20/10/2012

Crise econômica aumentou número de processos nos tribunais europeus


“O aumento da litigiosidade é um dos grandes problemas hoje na Europa.” Quem faz a leitura é o advogado português Nuno Albuquerque, ao analisar as consequências jurídicas da crise econômica que se alastra pela zona do Euro. O delicado momento pelo qual passam Grécia, Irlanda, Portugal, Espanha e Itália não é só feito de demissões em massa, falências de empresas, protestos populares, cortes orçamentários e outras medidas de austeridade fiscal. Na verdade — e, possivelmente, em função desses elementos —, a crise traz também uma mudança profunda no perfil de processos judicias que chegam aos tribunais europeus.
“Nós trabalhamos hoje com um tipo de cliente com que não trabalhávamos há cinco anos. Muitas das empresas que eram nossas clientes já faliram”, afirma o advogado, sócio de um escritório em Portugal, e presente na 9ª edição da Fenalaw, feira jurídica que terminou na última quinta-feira (18/10), em São Paulo.

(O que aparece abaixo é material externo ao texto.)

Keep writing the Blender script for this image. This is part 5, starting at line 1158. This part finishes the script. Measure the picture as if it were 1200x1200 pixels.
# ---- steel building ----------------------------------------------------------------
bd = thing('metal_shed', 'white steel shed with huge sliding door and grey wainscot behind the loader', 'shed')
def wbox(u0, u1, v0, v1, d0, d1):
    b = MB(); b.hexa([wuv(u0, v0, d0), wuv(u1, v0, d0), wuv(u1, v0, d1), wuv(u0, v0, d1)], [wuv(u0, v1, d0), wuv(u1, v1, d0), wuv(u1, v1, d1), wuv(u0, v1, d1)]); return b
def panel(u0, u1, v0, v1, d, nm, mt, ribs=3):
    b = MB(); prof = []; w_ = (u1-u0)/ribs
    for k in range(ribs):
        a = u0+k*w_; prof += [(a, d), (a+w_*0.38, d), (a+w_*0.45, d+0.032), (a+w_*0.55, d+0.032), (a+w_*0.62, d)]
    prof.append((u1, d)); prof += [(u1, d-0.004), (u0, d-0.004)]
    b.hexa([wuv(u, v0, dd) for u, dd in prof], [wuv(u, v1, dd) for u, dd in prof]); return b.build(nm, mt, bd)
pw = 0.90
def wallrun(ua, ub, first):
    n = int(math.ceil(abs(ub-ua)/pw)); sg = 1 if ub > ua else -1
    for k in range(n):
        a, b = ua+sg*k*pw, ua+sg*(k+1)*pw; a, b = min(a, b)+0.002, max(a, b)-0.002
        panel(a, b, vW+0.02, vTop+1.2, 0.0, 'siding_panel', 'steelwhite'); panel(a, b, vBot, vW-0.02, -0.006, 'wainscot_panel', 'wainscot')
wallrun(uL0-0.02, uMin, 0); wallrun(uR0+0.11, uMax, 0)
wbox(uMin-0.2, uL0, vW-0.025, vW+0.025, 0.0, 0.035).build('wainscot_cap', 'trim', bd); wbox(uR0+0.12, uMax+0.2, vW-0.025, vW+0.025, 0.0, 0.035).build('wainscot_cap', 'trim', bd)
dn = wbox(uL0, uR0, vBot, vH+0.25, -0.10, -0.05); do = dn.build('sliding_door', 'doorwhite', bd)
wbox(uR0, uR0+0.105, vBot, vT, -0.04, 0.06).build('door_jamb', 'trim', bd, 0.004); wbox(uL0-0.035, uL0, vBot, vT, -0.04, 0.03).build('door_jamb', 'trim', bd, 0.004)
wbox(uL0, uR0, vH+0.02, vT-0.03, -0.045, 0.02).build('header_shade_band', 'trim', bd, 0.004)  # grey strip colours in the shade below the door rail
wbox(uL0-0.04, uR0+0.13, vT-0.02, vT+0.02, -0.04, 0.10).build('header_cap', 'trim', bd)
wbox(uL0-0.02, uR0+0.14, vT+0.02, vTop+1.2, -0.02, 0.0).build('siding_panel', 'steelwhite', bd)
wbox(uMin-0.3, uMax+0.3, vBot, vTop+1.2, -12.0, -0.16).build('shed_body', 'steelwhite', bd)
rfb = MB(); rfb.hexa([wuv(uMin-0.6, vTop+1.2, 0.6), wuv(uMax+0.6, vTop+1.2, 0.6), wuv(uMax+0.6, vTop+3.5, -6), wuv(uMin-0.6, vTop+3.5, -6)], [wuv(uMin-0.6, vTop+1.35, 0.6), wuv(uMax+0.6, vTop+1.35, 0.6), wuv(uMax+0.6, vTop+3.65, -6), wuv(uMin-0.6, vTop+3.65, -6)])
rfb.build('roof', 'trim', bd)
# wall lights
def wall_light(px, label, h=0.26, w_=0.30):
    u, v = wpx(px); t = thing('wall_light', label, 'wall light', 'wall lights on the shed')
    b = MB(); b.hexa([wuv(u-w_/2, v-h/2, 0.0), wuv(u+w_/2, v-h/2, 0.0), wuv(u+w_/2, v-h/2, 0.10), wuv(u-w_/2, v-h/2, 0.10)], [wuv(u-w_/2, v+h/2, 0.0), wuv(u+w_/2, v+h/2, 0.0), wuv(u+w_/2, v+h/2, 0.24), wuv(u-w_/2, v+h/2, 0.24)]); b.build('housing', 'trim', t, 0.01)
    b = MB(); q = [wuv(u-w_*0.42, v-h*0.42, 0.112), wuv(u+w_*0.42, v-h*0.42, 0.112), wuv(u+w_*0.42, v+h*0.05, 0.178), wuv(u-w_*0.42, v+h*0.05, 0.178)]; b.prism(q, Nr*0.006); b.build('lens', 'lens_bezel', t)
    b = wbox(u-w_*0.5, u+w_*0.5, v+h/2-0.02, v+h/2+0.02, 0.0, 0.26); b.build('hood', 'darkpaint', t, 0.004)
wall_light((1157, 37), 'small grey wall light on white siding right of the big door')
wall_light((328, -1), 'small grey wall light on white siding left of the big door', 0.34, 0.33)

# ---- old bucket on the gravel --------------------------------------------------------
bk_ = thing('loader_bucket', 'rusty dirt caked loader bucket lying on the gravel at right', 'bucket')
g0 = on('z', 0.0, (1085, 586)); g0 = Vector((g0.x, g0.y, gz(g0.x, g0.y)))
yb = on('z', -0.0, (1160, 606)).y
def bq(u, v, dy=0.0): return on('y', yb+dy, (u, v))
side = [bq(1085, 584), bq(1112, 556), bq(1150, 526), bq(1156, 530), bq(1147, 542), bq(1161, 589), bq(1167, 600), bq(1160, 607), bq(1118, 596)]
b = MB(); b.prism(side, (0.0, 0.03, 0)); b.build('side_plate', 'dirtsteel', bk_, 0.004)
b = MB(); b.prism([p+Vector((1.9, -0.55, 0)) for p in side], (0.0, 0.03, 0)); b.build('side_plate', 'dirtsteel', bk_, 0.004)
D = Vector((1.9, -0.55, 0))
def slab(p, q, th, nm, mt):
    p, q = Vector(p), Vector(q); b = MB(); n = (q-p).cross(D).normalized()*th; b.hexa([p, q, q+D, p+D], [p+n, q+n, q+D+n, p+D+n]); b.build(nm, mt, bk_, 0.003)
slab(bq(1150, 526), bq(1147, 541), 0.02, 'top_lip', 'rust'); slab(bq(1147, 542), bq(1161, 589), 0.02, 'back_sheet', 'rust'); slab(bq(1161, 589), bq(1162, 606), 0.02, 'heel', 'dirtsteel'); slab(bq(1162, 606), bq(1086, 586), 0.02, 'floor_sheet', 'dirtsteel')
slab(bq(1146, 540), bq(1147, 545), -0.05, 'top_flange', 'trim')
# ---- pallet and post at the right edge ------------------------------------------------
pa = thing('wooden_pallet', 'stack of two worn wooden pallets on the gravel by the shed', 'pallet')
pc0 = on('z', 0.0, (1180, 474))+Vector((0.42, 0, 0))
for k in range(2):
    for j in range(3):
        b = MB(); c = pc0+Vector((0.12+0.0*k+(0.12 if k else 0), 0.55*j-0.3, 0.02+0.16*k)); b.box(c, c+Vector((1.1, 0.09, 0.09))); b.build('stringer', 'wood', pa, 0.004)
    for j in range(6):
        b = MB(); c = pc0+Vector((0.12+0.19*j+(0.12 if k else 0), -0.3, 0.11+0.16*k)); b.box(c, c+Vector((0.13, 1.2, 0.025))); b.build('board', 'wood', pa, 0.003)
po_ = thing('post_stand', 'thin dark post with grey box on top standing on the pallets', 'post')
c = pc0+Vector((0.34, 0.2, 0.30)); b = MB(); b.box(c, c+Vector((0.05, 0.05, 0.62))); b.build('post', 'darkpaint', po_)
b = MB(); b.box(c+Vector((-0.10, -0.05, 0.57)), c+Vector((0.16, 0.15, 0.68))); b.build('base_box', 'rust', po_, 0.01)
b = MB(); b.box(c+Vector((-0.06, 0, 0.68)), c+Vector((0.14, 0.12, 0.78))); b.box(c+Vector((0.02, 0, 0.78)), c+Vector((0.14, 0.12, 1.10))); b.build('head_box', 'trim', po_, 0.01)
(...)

De acordo com Nuno Albuquerque, a mudança no perfil de litigiosidade tem suas raízes no “ciclo vicioso” criado pela crise econômica. Em meio à recessão, uma quantidade massiva de trabalhadores é demitida das mesmas empresas que, no passado, foram má geridas por seus executivos. Nesse cenário caótico, em que há uma enormidade de firmas falidas e inúmeras famílias endividadas, fica clara qual é a questão que está transformando o setor jurídico na Europa: a insolvência — de pessoas físicas e jurídicas.No escritório de Nuno Albuquerque [foto], por exemplo, o departamento de estruturação de insolvências representa atualmente mais de 40% de toda a demanda de trabalho. “Há dois anos, não passava de 5%”, lembra o advogado.
Insolvências particulares
Particularmente em Portugal, o ordenamento jurídico do país foi capaz de desenvolver mecanismos que punem também os executivos responsáveis por empreender gestões irresponsáveis, essenciais para iniciar o processo de falência das companhias. Em um contexto anterior de crédito fácil e juros baixos, os gerentes que avalizaram empréstimos arriscados — e que depois provaram-se impossíveis de serem pagos — também podem ser responsabilizados judicialmente. Os grandes credores não batem à porta somente das famílias endividadas e que não conseguem pagar a hipoteca de suas casas. Muitos altos executivos portugueses também estão sendo acionados na Justiça e obrigados a entrar no mesmo processo de insolvência que o restante da população.
“Isso ajuda a explicar por que o número de insolvências particulares [pessoas físicas] ultrapassou, no início de 2012, o número de insolvências coletivas [pessoas jurídicas]”, observa Albuquerque, diante da “transformação radical” no cenário.
O país lusitano também tem um procedimento jurídico específico para tratar os insolventes. “As pessoas físicas podem apresentar insolvência e pedir exoneração do passivo restante”, conta Albuquerque. Isso significa que um cidadão comum que tenha um conjunto de dívidas impossíveis de cumprir se apresenta a um tribunal e explica às autoridades quais são os seus bens e qual é o seu rendimento mensal. Durante um determinado período, ele passa a entregar os bens e parte do seu rendimento a um administrador judicial — mantendo uma quantia necessária para sobreviver. Ao final desse prazo, tudo o que foi juntado é distribuído aos credores. Uma vez honrados os compromissos, o sujeito tem a ficha limpa e fica isento de qualquer responsabilidade. “É o chamado fresh start, uma filosofia importada dos EUA”, explica Albuquerque.
Pequeninas causas
Ainda como consequência direta da crise, há somente um tipo de litigiosidade que diminuiu sensivelmente nas cortes judiciais europeias. “Já não se discute mais se o muro da sua casa invade o terreno da minha”, ilustra o advogado português. Em relação às “pequeninas causas”, as pessoas estão recorrendo menos aos tribunais, por não terem mais dinheiro para arcar com os custos do processo. “Hoje, predominam outros tipos de causas judiciais, fruto direto da crise econômica”, observa.